→ **REQUIRED WORK**
Can all of these lines be returned exactly?

[Entries with scene source code]
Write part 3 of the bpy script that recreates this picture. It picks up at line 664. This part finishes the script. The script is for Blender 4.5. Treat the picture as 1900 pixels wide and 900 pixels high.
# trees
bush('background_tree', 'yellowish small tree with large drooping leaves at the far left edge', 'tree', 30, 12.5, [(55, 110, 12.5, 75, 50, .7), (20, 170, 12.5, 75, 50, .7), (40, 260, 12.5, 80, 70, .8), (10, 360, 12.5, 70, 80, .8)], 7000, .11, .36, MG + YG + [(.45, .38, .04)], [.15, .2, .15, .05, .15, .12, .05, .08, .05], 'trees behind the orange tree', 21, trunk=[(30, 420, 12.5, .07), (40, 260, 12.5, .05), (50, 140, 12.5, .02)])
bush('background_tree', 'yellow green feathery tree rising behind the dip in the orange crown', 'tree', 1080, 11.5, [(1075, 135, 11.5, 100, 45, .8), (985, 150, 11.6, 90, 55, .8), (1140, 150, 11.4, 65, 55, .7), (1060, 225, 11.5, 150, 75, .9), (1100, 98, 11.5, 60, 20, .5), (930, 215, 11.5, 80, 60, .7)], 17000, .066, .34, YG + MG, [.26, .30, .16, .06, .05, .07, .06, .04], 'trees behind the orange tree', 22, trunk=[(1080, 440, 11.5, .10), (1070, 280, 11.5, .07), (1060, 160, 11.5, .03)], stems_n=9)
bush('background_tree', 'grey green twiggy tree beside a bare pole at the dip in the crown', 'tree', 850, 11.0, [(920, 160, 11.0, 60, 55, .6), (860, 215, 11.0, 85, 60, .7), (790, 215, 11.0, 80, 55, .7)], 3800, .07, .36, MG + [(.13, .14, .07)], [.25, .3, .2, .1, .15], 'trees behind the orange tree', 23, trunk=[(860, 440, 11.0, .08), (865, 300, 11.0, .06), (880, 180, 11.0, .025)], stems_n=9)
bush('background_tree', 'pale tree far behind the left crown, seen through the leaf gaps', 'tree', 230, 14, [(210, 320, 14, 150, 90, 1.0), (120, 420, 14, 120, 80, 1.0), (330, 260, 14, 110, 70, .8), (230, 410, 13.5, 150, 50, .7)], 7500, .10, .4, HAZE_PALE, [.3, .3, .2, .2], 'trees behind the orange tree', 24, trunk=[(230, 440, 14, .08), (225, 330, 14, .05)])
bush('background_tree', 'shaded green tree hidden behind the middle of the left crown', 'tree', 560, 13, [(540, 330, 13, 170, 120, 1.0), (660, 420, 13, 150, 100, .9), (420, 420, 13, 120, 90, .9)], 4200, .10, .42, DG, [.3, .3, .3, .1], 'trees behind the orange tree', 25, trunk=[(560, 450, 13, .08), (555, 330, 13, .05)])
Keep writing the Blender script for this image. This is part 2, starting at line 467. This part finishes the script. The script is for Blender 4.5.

→ **TASK OUTPUT**
Write part 3 of the bpy script that recreates this picture. It picks up at line 664. This part finishes the script. The script is for Blender 4.5. Treat the picture as 1900 pixels wide and 900 pixels high.
# trees
bush('background_tree', 'yellowish small tree with large drooping leaves at the far left edge', 'tree', 30, 12.5, [(55, 110, 12.5, 75, 50, .7), (20, 170, 12.5, 75, 50, .7), (40, 260, 12.5, 80, 70, .8), (10, 360, 12.5, 70, 80, .8)], 7000, .11, .36, MG + YG + [(.45, .38, .04)], [.15, .2, .15, .05, .15, .12, .05, .08, .05], 'trees behind the orange tree', 21, trunk=[(30, 420, 12.5, .07), (40, 260, 12.5, .05), (50, 140, 12.5, .02)])
bush('background_tree', 'yellow green feathery tree rising behind the dip in the orange crown', 'tree', 1080, 11.5, [(1075, 135, 11.5, 100, 45, .8), (985, 150, 11.6, 90, 55, .8), (1140, 150, 11.4, 65, 55, .7), (1060, 225, 11.5, 150, 75, .9), (1100, 98, 11.5, 60, 20, .5), (930, 215, 11.5, 80, 60, .7)], 17000, .066, .34, YG + MG, [.26, .30, .16, .06, .05, .07, .06, .04], 'trees behind the orange tree', 22, trunk=[(1080, 440, 11.5, .10), (1070, 280, 11.5, .07), (1060, 160, 11.5, .03)], stems_n=9)
bush('background_tree', 'grey green twiggy tree beside a bare pole at the dip in the crown', 'tree', 850, 11.0, [(920, 160, 11.0, 60, 55, .6), (860, 215, 11.0, 85, 60, .7), (790, 215, 11.0, 80, 55, .7)], 3800, .07, .36, MG + [(.13, .14, .07)], [.25, .3, .2, .1, .15], 'trees behind the orange tree', 23, trunk=[(860, 440, 11.0, .08), (865, 300, 11.0, .06), (880, 180, 11.0, .025)], stems_n=9)
bush('background_tree', 'pale tree far behind the left crown, seen through the leaf gaps', 'tree', 230, 14, [(210, 320, 14, 150, 90, 1.0), (120, 420, 14, 120, 80, 1.0), (330, 260, 14, 110, 70, .8), (230, 410, 13.5, 150, 50, .7)], 7500, .10, .4, HAZE_PALE, [.3, .3, .2, .2], 'trees behind the orange tree', 24, trunk=[(230, 440, 14, .08), (225, 330, 14, .05)])
bush('background_tree', 'shaded green tree hidden behind the middle of the left crown', 'tree', 560, 13, [(540, 330, 13, 170, 120, 1.0), (660, 420, 13, 150, 100, .9), (420, 420, 13, 120, 90, .9)], 4200, .10, .42, DG, [.3, .3, .3, .1], 'trees behind the orange tree', 25, trunk=[(560, 450, 13, .08), (555, 330, 13, .05)])
Keep writing the Blender script for this image. This is part 2, starting at line 467. This part finishes the script. The script is for Blender 4.5.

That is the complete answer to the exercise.